The company is spending millions of dollars on the technology infrastructure needed "to make a ton of money later," Mr. Bahl said at the Converge technology conference, co-hosted by The Wall Street Journal and f.ounders.

"We are building the highways of commerce, investing tremendously in technology," Mr. Bahl said. "Just scale will not bring profits, sustainable capabilities will bring tremendous profits."

Snapdeal started life five years ago as a daily deals website, like Groupon Inc., but is now an online marketplace that models itself on Alibaba Group Holding Ltd.'s Taobao. It has used multimillion-dollar investments to build a warehouse network that houses goods that account for 50% of all the marketplace's sales. Snapdeal has also been on an acquisition spree, buying companies that allow it to offer loans to both consumers and merchants on its site.

Snapdeal also runs a television shopping network, targeted at households that aren't yet online. "We're probably the only e-commerce company that probably went backwards," Mr. Bahl said.

A rush of investor capital into India over the past five years is helping drive a spending boom by Indian startups. "Traditionally, India has been a little capital constrained," said Prashanth Prakash, a partner at venture capital firm Accel India, who was speaking with Mr. Bahl at the conference. Now, "investors are starting to bet big," he said. "There's a $100 million investment in India every month."

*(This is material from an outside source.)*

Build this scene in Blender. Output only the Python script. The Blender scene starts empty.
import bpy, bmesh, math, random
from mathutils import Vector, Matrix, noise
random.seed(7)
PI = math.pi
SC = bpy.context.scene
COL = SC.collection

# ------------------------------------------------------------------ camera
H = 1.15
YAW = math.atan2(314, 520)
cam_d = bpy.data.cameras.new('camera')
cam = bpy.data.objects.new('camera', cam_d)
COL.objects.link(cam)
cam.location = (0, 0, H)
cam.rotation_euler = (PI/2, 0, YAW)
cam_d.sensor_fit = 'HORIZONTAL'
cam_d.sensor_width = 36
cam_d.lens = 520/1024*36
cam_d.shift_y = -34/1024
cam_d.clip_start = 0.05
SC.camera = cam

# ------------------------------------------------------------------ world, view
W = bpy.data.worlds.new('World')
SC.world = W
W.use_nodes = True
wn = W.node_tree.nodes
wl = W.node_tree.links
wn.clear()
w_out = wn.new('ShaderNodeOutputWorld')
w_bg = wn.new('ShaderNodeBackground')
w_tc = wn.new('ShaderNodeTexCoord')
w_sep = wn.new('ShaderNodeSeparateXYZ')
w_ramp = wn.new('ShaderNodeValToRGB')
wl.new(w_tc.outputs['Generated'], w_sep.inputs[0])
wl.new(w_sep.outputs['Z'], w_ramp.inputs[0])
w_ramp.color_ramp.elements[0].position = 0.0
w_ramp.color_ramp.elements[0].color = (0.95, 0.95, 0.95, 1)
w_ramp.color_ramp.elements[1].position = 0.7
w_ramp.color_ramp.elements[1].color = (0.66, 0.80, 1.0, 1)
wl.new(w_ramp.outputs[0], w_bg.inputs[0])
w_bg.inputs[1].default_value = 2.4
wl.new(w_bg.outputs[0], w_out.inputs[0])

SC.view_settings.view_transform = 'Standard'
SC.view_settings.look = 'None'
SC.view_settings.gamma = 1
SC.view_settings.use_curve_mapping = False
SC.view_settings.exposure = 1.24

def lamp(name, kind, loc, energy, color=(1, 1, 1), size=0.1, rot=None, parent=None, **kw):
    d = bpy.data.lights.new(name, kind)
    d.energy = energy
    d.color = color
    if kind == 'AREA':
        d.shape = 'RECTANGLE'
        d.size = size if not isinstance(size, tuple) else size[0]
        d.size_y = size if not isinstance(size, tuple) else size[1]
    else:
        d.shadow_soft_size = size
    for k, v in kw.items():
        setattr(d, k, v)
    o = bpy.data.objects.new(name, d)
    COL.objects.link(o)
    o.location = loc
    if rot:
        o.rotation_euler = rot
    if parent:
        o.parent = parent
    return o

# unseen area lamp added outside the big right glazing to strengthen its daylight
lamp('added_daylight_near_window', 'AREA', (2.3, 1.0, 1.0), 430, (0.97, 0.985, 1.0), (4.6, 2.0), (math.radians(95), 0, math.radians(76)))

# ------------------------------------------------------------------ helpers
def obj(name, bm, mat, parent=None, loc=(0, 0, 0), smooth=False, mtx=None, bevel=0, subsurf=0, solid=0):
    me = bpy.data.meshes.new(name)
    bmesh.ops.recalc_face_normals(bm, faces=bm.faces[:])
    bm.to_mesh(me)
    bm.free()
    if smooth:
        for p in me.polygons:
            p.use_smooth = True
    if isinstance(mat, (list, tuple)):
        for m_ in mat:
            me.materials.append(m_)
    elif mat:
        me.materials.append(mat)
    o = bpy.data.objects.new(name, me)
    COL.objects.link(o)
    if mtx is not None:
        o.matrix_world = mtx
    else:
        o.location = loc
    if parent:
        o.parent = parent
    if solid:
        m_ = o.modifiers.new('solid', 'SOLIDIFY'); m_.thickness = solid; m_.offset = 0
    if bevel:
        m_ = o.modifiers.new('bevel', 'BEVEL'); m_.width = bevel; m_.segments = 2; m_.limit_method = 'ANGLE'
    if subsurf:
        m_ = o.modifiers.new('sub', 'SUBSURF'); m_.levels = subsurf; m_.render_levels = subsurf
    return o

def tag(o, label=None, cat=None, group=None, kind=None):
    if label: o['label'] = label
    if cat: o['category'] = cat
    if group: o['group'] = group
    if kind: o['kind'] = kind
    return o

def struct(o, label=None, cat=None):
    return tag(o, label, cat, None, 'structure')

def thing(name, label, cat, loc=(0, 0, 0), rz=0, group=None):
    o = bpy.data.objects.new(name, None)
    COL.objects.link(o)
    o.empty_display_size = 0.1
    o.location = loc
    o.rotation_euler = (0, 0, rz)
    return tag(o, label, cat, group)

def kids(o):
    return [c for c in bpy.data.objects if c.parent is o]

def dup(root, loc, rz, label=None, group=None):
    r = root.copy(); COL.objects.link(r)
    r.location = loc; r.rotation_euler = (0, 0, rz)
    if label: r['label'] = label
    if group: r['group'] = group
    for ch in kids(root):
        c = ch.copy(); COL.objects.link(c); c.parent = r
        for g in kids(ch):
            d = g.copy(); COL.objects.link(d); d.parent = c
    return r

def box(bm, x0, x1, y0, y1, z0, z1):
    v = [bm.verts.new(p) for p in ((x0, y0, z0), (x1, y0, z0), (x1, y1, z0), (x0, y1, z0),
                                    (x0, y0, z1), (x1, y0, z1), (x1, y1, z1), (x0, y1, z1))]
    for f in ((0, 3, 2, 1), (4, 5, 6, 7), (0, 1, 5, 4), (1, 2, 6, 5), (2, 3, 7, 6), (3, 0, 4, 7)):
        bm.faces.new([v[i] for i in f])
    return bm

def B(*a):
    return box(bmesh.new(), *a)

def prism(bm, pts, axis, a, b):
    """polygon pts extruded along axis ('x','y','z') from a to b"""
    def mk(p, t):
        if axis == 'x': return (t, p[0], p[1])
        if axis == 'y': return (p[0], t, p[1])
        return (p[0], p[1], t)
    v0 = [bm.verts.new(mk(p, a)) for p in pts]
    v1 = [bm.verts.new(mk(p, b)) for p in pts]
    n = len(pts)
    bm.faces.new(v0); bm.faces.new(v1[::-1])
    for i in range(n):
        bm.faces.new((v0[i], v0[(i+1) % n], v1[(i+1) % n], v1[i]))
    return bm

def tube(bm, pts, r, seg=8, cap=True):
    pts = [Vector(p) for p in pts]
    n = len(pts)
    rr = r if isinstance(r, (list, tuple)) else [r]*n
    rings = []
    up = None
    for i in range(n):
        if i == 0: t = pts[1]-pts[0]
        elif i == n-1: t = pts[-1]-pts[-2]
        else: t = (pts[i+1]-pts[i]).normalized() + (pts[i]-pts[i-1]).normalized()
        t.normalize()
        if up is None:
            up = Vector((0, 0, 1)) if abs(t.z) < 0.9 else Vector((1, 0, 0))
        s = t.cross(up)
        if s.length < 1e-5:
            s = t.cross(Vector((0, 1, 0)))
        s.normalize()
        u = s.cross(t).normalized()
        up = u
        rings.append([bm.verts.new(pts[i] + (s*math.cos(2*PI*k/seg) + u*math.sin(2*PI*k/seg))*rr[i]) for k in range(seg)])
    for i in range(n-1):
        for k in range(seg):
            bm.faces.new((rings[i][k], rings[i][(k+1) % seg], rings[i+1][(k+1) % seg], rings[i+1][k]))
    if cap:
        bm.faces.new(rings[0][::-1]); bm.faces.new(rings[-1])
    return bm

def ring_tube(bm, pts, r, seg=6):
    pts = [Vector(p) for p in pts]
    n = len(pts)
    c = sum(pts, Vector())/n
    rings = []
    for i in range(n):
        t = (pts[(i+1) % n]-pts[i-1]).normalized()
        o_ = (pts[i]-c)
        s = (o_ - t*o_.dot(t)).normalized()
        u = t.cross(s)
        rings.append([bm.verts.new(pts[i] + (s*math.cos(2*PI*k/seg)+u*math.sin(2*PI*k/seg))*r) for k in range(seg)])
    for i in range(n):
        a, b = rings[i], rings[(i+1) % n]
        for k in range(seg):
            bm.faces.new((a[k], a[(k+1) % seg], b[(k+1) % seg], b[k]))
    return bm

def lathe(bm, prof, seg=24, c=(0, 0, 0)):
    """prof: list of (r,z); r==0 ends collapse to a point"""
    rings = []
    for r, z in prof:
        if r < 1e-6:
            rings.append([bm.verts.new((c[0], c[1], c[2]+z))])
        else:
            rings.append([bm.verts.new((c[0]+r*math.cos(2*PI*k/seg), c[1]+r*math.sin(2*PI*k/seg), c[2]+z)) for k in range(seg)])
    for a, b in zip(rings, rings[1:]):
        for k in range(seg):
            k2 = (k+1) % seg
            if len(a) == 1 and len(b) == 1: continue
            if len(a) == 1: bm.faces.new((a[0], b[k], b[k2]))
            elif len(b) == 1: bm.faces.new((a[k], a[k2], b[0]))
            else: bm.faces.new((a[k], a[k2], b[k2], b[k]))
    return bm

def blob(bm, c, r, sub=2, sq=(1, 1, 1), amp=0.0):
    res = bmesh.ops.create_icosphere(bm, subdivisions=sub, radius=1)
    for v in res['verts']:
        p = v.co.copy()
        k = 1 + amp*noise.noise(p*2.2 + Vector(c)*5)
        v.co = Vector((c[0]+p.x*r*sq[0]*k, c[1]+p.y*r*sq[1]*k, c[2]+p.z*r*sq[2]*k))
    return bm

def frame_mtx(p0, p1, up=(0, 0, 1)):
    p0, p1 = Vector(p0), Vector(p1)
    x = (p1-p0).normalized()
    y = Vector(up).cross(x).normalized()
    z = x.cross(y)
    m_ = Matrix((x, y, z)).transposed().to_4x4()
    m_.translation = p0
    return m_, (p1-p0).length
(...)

Big checks help companies such as Snapdeal fund both technology improvements, but also make investments in brick-and-mortar warehouses and improve India's spotty logistics network.

Investors have begun to raise concerns about the rising valuations of Indian startups and the rate at which they are spending cash, according to several heads of Indian startups.

"You have to have a measured approach. You can't just blow a bunch of money, because everyone says infrastructure doesn't exist in India," Mr. Bahl said. Snapdeal built one million square feet of warehouse space over the past six months, but acquired a portion of a logistics company rather than build its own network.

Mr. Prakash is more concerned about companies staying ahead of the boom in e-commerce, driven by falling smartphone and mobile data prices. "Five years ago when e-commerce started [in India], it took them a year to get to 10,000 transactions," said Mr. Prakash. "Now you have companies that get there in six months."

"Investors are actually telling entrepreneurs to move faster. If that means a little bit of capital burn, that's encouraged by investors," he said.